## Supplied data:

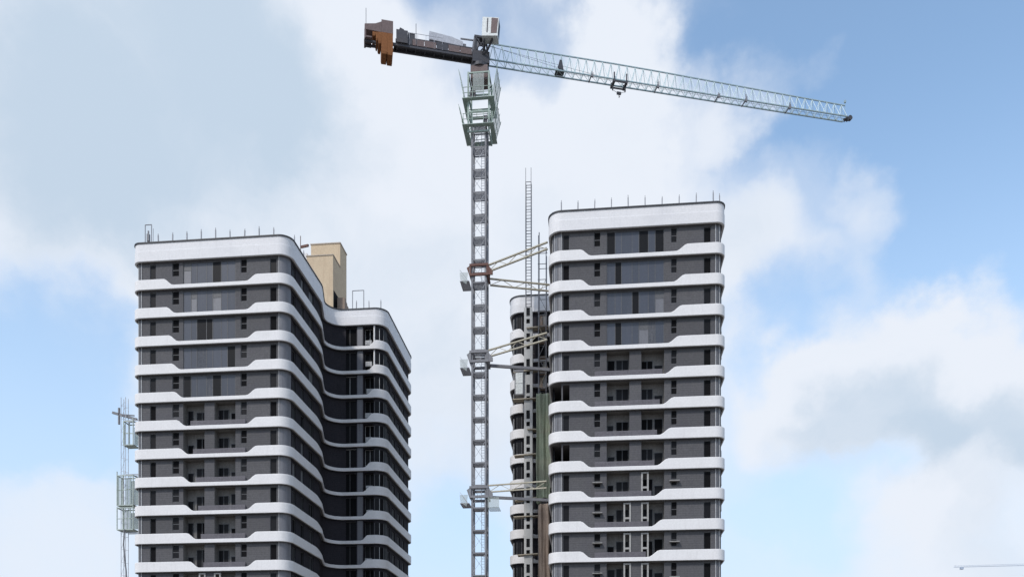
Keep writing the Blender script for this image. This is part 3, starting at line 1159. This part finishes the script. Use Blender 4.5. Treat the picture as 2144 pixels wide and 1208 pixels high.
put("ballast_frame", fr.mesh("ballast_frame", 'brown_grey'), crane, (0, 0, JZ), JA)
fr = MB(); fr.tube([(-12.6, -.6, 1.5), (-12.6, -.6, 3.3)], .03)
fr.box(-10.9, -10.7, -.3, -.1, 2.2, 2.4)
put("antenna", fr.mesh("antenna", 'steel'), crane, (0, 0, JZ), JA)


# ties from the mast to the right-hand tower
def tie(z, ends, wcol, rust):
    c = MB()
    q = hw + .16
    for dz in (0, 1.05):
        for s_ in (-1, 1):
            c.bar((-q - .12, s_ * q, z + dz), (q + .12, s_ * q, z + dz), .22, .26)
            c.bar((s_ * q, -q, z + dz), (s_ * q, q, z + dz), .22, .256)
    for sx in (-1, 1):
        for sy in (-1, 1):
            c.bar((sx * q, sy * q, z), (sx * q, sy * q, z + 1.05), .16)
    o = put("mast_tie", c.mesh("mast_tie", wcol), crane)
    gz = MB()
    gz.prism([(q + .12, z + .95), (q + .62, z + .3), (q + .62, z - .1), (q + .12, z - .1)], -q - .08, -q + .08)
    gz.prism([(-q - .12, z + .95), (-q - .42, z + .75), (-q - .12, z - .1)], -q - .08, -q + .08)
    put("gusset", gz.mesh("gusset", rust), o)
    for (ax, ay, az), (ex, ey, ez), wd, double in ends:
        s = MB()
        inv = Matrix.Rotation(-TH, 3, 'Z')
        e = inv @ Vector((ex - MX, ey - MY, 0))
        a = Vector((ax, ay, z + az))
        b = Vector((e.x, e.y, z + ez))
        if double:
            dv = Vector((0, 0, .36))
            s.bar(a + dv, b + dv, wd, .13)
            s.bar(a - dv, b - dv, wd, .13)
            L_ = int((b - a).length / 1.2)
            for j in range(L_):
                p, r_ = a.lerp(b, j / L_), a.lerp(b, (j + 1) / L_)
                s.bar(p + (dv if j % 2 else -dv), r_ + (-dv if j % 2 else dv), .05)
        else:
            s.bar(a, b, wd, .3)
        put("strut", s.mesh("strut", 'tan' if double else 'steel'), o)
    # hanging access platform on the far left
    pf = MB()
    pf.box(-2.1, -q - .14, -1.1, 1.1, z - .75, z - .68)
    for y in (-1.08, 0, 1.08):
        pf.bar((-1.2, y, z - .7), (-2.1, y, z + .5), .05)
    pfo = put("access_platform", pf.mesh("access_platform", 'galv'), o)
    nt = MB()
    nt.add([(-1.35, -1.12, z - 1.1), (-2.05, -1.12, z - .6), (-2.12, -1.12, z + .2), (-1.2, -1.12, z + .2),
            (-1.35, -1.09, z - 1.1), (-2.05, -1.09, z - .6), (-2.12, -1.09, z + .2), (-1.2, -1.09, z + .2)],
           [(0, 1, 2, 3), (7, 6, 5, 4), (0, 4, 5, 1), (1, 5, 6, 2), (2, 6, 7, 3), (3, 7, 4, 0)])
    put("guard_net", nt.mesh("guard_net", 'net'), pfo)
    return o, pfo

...

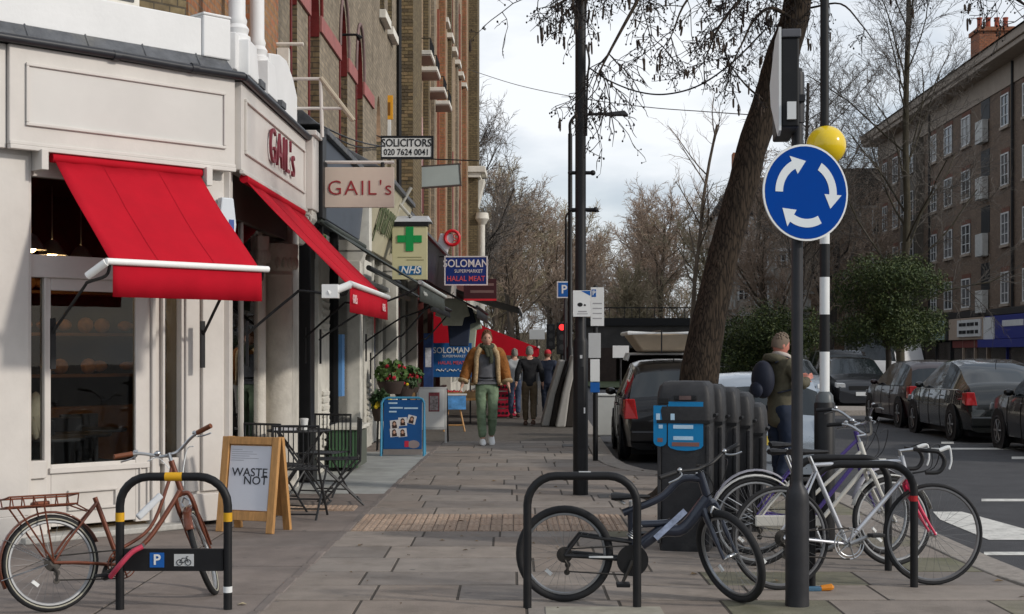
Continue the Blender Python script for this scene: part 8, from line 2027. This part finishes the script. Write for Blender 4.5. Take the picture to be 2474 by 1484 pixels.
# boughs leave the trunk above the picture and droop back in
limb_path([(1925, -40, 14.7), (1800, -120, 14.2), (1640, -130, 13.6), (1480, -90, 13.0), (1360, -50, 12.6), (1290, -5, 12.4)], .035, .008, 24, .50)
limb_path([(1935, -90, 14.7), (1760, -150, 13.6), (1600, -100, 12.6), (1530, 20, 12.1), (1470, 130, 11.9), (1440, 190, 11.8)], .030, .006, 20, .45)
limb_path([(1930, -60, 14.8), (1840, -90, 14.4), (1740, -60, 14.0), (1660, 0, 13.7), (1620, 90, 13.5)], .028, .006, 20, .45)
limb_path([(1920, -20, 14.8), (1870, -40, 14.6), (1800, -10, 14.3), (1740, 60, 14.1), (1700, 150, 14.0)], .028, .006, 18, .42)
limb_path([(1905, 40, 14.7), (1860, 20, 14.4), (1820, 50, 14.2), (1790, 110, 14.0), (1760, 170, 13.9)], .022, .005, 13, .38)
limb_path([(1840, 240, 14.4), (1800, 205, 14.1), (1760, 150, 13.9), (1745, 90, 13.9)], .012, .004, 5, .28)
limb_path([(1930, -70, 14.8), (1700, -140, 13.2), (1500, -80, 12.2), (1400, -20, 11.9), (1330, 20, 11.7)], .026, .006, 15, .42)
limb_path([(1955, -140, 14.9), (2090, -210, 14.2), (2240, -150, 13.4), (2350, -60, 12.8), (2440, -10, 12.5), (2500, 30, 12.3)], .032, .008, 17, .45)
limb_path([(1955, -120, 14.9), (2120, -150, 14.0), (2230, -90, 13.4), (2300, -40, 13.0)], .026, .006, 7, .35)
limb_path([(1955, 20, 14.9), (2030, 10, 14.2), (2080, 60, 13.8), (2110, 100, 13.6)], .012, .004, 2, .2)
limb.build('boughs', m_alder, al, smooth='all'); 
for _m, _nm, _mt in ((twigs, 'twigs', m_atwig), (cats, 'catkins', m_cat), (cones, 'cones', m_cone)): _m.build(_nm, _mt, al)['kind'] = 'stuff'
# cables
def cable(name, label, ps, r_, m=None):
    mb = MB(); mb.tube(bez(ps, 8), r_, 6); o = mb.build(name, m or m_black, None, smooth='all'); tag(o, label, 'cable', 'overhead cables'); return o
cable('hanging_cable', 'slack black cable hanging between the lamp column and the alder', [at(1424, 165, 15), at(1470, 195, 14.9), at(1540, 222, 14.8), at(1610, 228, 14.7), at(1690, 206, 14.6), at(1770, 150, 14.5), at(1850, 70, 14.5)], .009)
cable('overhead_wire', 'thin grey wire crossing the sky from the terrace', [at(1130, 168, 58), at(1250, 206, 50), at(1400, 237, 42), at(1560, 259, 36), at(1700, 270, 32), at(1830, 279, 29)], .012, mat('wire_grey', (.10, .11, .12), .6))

...

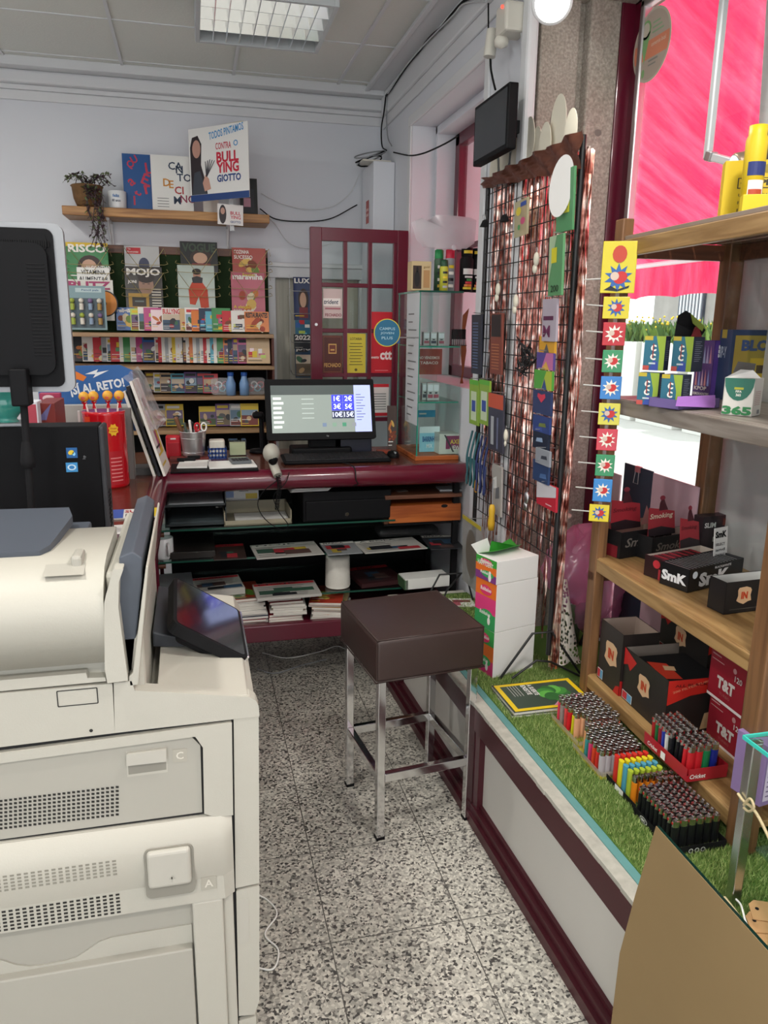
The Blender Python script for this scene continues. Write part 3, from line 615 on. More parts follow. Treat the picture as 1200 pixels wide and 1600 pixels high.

## What the task requires:
Only the number is wanted: how many lines in the preceding entries hold the string "finishes"?

## Solution to this exercise:
2